Work instructions:
Check every line of the entries below for the word "pixels", and copy the ones that have it.

Scene script records
▽

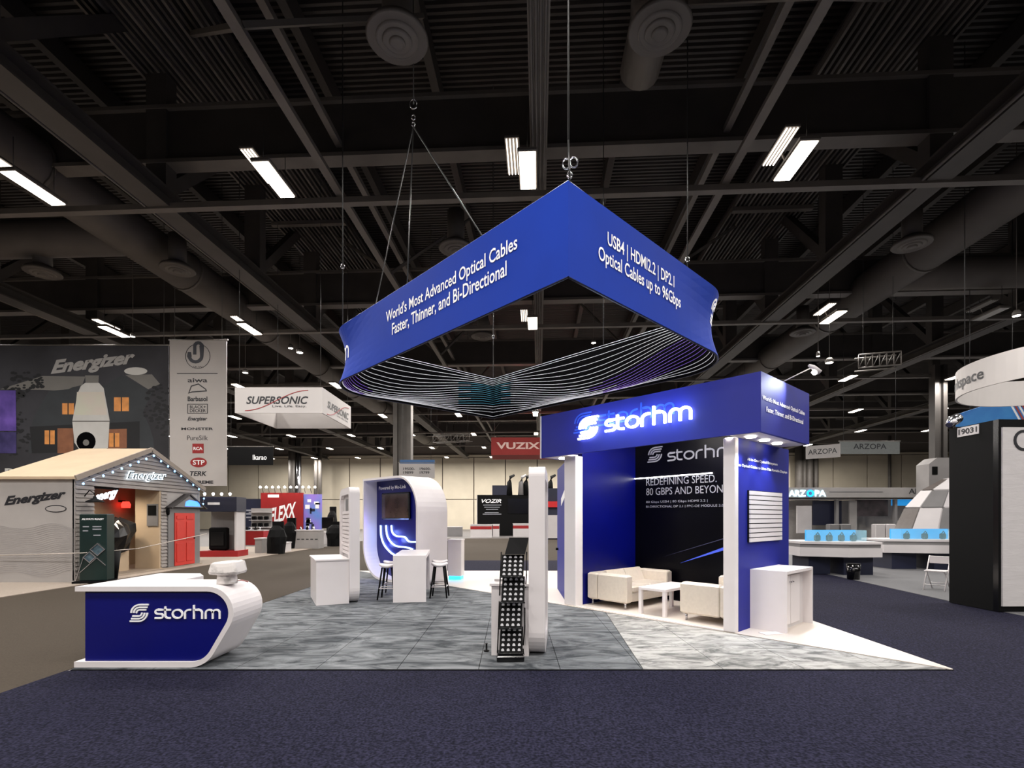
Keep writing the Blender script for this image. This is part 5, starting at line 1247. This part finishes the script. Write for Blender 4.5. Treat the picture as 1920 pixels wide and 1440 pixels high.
# checkered curved wall
def dome_wall():
    Y = 22; f = Fr(0, Y, (1, 0)); t = thing('curved_wall', 'curved white and grey checkered shell wall with window openings', 'curved wall', f.pt(18.5, 1, 0))
    x0 = f.hit(1738, 0)[0]; x1 = x0+3.6
    R = x1-x0; rows = 5; cols = 4
    m = [WHITE2, GREYP, mat('brown_window', (92, 84, 80), .3, noise=.1)]
    for i in range(rows):
        a0, a1 = PI/2*i/rows, PI/2*(i+1)/rows
        for j in range(cols):
            b0, b1 = PI*.5*j/cols, PI*.5*(j+1)/cols
            def S(a, b, k=1): return (x1-R*k*math.cos(a)*math.cos(b*.95), R*k*.6*(1-math.cos(a)*math.sin(b)*1.0), 3.75*k*math.sin(a))
            P = [S(a0+.01, b0+.012), S(a0+.01, b1-.012), S(a1-.01, b1-.012), S(a1-.01, b0+.012)]
            Q = [S(a0+.01, b0+.012, .97), S(a0+.01, b1-.012, .97), S(a1-.01, b1-.012, .97), S(a1-.01, b0+.012, .97)]
            MB(f).add(P+Q, [(0, 1, 2, 3), (7, 6, 5, 4), (0, 4, 5, 1), (1, 5, 6, 2), (2, 6, 7, 3), (3, 7, 4, 0)]).build('shell_panel', WHITE2 if (i+j) % 2 == 0 else m[1+(j//2+i) % 2], t)
    t2 = thing('grey_tower', 'pale grey slender tower standing behind the checkered shell wall', 'tower', (20, 25, 0))
    g = Fr(0, 25, (1, 0)); a = g.hit(1742, 0)[0]; b = g.hit(1785, 0)[0]
    MB(g).prism([(a, 0), (b, 0), (b, g.hit(0, 858)[1]), (a+.4, g.hit(0, 858)[1]), (a, g.hit(0, 870)[1])], 0, .8).build('tower_body', GREYC, t2)
    MB(g).box(a+.15, a+.4, -.03, 0, g.hit(0, 890)[1], g.hit(0, 875)[1]).build('tower_vent', BLACK, t2)
dome_wall()
# black booth wall at the right edge
def black_booth():
    t = thing('black_booth', 'tall black booth wall with white number plate and pale fabric panel at the right edge', 'booth wall', (10, 9.9, .015))
    ZT = 3.55
    S = Fr(8.93, 10.35, (0, -1)); Fp = Fr(8.93, 9.3, (1, .03))
    MB(S).box(0, 1.05, 0, .1, .015, ZT).build('side_wall', BLACK, t); MB(Fp).box(.1, 4, .0, .1, .015, ZT).build('front_wall', BLACK, t)
    MB(Fp).box(-.0, .1, 0, .1, .015, ZT).build('corner_post', BLACKG, t)
    a = Fp.hit(1877, 1135)[0]; MB(Fp).box(a, 3.9, -.03, 0, .12, 3.4).build('fabric_panel', mat('rippled_fabric', (196, 192, 192), .75, noise=.06, nscale=2.5, stretch=(1, 1, 5), bump=.6), t)
    q = Fp.hit(1916, 826); MB(Fp).stroke([(q[0]+.17*math.cos(2*PI*k/20), q[1]+.17*math.sin(2*PI*k/20)) for k in range(20)], .045, -.045, -.032, True).build('ring_logo', TEXTB, t)
    a = S.hit(1796, 818)[0]; b = S.hit(1836, 803)[0]; z0 = S.hit(1796, 820)[1]; z1 = S.hit(1796, 803)[1]
    pl = MB(S).box(a, b, -.012, 0, z0, z1).build('number_plate', WHITE2, t)
    text(S, '19031', a+.03, b-.03, z0+.035, z1-.035, TEXTB, t, bold=.03, y=-.016)
    o = thing('flood_lamp', 'silver flood lamp clamped on top of the black booth wall', 'lamp', (9.0, 10.2, ZT))
    p = Vector((8.95, 10.25, ZT)); MB().tube([p, p+Vector((0, 0, .12))], .02, 8).build('clamp', STEEL2, o)
    MB().tube([p+Vector((-.14, -.03, .06)), p+Vector((-.02, 0, .16)), p+Vector((.09, .02, .22))], [.06, .11, .1], 12).build('lamp_head', CHROME, o)
    MB().lathe(p+Vector((-.1, -.12, .08)), [(.03, .0), (.05, .03), (.03, .06)], 8).build('lamp_lens', WHITE2, o)
black_booth()
# curved white hanging sign and blue graphic at the right
def curved_sign():
    t = thing('round_hanging_sign', 'large round white hanging sign with dark lettering at the right edge', 'hanging sign', (15.5, 15, 5.4))
    cx, cy, r = 15.7, 14.0, 2.6; z0, z1 = H+3.62, H+4.42
    n = 64; V = []; 
    for rr in (r, r-.05):
        for z in (z0, z1): V += [(cx+rr*math.cos(2*PI*k/n), cy+rr*math.sin(2*PI*k/n), z) for k in range(n)]
    f = []
    for k in range(n): j = (k+1) % n; f += [(k, j, n+j, n+k), (2*n+k, 3*n+k, 3*n+j, 2*n+j), (k, 2*n+k, 2*n+j, j), (n+k, n+j, 3*n+j, 3*n+k)]
    MB().add(V, f).build('sign_band', FW, t)
    V, Fs, asp = tmesh('Workspace', .015, 0); b = MB(); a0 = math.radians(127)
    b.add([(cx+(r+.012)*math.cos(a0+.9*x), cy+(r+.012)*math.sin(a0+.9*x), z0+.14+.42*z) for x, z in V], Fs); b.build('lettering', TEXTB, t)
    for a in (PI*.9, PI*1.15, PI*1.45, .5): MB().tube([(cx+r*math.cos(a), cy+r*math.sin(a), z1), (cx+r*math.cos(a), cy+r*math.sin(a), CZ-.1)], .012, 5).build('suspension_cable', CABLE, t)
    f = Fr(0, 20, (1, 0)); t2 = thing('blue_graphic', 'curved blue and red striped graphic above the black booth wall', 'graphic panel', f.pt(19, 0, 4))
    a = f.hit(1800, 800); p = [f.hit(*q) for q in ((1790, 800), (1800, 775), (1840, 762), (1885, 758), (1930, 765), (1930, 800))]
    MB(f).prism(p, 0, .08).build('graphic_sheet', mat('sky_blue_print', (40, 110, 190), .5, rgb2=(70, 150, 215), nscale=.7), t2)
    for k in range(5):
        q = [f.hit(1893+k*7, 758), f.hit(1897+k*7, 758), f.hit(1915+k*7, 790), f.hit(1911+k*7, 790)]
        MB(f).prism(q, -.01, 0).build('stripe', mat('stripe_red', (160, 70, 70), .6, noise=.05) if k % 2 else TEXTW, t2)
    for x in (f.hit(1820, 0)[0], f.hit(1900, 0)[0]): MB(f).tube([(x, .04, f.hit(0, 765)[1]), (x, .04, CZ-.1)], .012, 5).build('suspension_cable', CABLE, t2)
curved_sign()

# lattice frames hanging under the roof
def lattice(px0, py0, px1, py1, Y, lab):
    f = Fr(0, Y, (1, -.35)); a = f.hit(px0, py0); b = f.hit(px1, py1); x0, x1 = a[0], b[0]; z = min(a[1], b[1])
    t = thing('lattice_frame', lab, 'lattice', f.pt((x0+x1)/2, 0, z))
    for y, zz in ((0, z), (.5, z), (0, z+.5), (.5, z+.5)): MB(f).tube([(x0, y, zz), (x1, y, zz)], .03, 6).build('chord_tube', STEEL2, t)
    n = 6
    for k in range(n+1):
        x = x0+(x1-x0)*k/n; MB(f).tube([(x, 0, z), (x, 0, z+.5)], .02, 5).build('upright', STEEL2, t)
        if k < n: MB(f).tube([(x, 0, z), (x+(x1-x0)/n, 0, z+.5)], .015, 5).build('lacing', STEEL2, t)
    for x in (x0+.2, x1-.2): MB(f).tube([(x, .2, z+.5), (x, .2, CZ-.1)], .01, 5).build('suspension_cable', CABLE, t)
lattice(1610, 690, 1690, 660, 24, 'grey lattice frame hanging under the roof on the right')
lattice(812, 806, 880, 826, 34, 'grey lattice frame hanging behind the back corner of the blue sign')
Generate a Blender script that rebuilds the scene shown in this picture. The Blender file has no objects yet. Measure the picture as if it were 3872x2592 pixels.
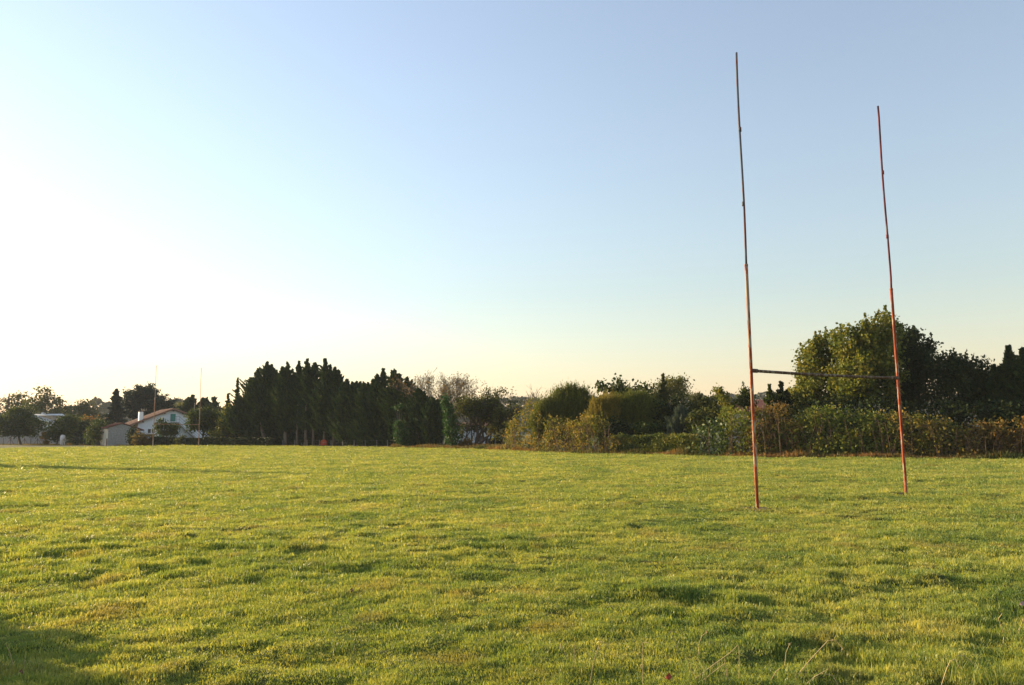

△

Written solution:
Keep writing the Blender script for this image. This is part 5, starting at line 1247. This part finishes the script. Write for Blender 4.5. Treat the picture as 1920 pixels wide and 1440 pixels high.
Generate a Blender script that rebuilds the scene shown in this picture. The Blender file has no objects yet. Measure the picture as if it were 3872x2592 pixels.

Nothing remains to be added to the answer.